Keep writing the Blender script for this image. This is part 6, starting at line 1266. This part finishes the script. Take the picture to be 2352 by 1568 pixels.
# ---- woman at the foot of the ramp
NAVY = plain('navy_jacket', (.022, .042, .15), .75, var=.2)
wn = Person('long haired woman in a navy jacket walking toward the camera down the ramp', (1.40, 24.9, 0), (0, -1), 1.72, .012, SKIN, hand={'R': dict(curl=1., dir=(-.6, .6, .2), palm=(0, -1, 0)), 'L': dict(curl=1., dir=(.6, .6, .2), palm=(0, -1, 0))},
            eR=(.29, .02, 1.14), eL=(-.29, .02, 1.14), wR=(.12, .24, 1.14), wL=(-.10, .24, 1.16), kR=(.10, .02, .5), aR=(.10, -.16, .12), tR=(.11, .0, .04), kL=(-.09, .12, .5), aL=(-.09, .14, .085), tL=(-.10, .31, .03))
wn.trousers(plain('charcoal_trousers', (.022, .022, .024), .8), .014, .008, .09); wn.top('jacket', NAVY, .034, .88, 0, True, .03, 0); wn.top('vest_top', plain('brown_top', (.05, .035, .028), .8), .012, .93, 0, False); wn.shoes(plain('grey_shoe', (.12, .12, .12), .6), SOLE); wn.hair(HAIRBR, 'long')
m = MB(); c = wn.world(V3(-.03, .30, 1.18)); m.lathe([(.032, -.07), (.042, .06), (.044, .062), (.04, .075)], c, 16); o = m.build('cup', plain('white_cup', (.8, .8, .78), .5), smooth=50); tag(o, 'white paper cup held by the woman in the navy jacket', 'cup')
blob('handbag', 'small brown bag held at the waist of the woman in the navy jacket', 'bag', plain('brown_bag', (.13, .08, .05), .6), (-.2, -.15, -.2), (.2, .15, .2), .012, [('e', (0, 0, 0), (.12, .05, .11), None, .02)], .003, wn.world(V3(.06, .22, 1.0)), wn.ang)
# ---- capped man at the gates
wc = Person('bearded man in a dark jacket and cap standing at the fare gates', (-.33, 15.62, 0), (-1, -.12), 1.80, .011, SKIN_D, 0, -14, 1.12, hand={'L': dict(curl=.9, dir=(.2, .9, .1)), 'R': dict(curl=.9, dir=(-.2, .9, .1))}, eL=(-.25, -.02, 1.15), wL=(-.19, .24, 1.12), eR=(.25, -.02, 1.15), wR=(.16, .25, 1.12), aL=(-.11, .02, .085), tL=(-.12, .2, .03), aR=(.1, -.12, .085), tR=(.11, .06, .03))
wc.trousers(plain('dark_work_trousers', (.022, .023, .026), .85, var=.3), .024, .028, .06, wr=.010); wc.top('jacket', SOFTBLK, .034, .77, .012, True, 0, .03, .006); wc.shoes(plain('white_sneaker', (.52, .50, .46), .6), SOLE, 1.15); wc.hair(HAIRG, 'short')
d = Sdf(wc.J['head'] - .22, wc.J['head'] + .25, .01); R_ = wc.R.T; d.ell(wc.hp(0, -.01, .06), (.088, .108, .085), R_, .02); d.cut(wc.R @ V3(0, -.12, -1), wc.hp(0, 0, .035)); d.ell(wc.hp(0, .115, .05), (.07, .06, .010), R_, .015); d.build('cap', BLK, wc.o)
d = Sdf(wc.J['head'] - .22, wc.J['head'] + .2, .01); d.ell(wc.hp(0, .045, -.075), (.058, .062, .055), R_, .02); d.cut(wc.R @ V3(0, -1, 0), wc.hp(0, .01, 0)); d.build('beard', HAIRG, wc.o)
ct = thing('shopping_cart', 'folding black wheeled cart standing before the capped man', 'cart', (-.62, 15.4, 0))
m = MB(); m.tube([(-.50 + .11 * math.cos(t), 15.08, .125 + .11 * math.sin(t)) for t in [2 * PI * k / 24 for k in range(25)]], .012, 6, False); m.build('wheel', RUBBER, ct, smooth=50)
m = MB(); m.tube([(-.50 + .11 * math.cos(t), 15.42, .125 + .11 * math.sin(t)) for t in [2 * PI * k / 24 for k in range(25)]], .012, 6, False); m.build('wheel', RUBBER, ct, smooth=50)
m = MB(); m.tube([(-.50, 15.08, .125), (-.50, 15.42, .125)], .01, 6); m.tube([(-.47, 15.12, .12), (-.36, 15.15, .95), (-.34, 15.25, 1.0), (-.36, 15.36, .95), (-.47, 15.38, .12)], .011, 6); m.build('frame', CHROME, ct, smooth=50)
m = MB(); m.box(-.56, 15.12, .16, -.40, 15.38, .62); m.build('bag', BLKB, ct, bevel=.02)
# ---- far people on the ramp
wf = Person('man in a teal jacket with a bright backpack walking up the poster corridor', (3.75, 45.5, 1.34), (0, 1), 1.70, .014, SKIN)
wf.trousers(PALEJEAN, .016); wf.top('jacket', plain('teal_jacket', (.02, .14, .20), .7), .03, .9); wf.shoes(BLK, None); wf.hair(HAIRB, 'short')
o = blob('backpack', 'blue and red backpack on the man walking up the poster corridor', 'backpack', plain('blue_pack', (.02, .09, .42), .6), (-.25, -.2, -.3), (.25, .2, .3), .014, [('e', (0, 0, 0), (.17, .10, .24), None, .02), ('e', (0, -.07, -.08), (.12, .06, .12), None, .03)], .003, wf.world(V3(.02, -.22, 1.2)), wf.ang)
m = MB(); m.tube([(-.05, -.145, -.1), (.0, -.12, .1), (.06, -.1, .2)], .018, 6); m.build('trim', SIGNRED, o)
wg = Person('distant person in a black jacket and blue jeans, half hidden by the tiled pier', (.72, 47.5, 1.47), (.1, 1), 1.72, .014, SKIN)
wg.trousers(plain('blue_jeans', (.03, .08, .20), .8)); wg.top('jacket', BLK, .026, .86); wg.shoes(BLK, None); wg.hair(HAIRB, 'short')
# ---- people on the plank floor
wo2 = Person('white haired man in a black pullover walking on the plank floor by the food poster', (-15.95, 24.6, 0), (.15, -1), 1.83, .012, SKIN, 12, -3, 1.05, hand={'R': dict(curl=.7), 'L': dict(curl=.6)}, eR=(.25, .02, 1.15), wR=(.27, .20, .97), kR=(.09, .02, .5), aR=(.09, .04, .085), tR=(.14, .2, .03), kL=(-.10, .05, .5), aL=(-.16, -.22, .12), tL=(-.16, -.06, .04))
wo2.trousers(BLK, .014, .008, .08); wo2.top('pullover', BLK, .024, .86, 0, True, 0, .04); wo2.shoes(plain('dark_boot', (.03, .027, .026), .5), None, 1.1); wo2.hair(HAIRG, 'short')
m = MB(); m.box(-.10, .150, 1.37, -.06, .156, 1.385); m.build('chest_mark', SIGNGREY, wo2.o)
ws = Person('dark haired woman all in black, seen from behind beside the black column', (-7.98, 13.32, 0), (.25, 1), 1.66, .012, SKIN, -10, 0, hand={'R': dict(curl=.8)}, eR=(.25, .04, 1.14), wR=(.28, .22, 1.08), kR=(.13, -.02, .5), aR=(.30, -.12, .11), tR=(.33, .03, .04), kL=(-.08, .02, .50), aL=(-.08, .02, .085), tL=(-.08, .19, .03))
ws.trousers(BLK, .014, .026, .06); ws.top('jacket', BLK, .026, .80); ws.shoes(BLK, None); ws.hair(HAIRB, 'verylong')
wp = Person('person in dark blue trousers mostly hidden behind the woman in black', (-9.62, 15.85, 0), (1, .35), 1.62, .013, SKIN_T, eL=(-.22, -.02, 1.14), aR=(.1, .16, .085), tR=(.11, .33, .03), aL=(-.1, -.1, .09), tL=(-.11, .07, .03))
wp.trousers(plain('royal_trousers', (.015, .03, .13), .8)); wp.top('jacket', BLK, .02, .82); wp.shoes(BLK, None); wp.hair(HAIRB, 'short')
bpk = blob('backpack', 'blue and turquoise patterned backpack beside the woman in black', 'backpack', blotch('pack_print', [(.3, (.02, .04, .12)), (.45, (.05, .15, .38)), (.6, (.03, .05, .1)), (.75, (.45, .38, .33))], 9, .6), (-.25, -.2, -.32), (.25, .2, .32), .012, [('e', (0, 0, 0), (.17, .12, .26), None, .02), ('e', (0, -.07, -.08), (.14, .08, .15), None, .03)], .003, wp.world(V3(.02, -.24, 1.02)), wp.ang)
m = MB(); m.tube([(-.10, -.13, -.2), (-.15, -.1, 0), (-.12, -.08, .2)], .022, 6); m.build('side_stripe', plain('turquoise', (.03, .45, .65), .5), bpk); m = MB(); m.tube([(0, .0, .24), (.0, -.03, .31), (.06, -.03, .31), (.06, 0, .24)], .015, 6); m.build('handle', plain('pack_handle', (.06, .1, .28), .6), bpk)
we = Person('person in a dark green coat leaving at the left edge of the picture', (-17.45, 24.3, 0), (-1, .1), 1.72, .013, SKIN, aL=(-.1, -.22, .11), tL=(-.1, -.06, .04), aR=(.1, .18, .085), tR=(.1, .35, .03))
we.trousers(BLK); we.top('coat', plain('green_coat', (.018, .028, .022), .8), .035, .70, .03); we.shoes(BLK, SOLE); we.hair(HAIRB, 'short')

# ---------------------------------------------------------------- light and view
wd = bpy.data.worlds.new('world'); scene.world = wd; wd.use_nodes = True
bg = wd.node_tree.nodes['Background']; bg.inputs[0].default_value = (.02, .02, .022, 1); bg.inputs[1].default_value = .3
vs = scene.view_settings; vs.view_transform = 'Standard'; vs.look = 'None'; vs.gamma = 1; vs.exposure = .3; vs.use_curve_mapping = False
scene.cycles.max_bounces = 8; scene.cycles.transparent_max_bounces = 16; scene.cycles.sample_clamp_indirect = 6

- Task statement: For each line above that contains the word "picture", copy that line.

- Expected answer:
Keep writing the Blender script for this image. This is part 6, starting at line 1266. This part finishes the script. Take the picture to be 2352 by 1568 pixels.
we = Person('person in a dark green coat leaving at the left edge of the picture', (-17.45, 24.3, 0), (-1, .1), 1.72, .013, SKIN, aL=(-.1, -.22, .11), tL=(-.1, -.06, .04), aR=(.1, .18, .085), tR=(.1, .35, .03))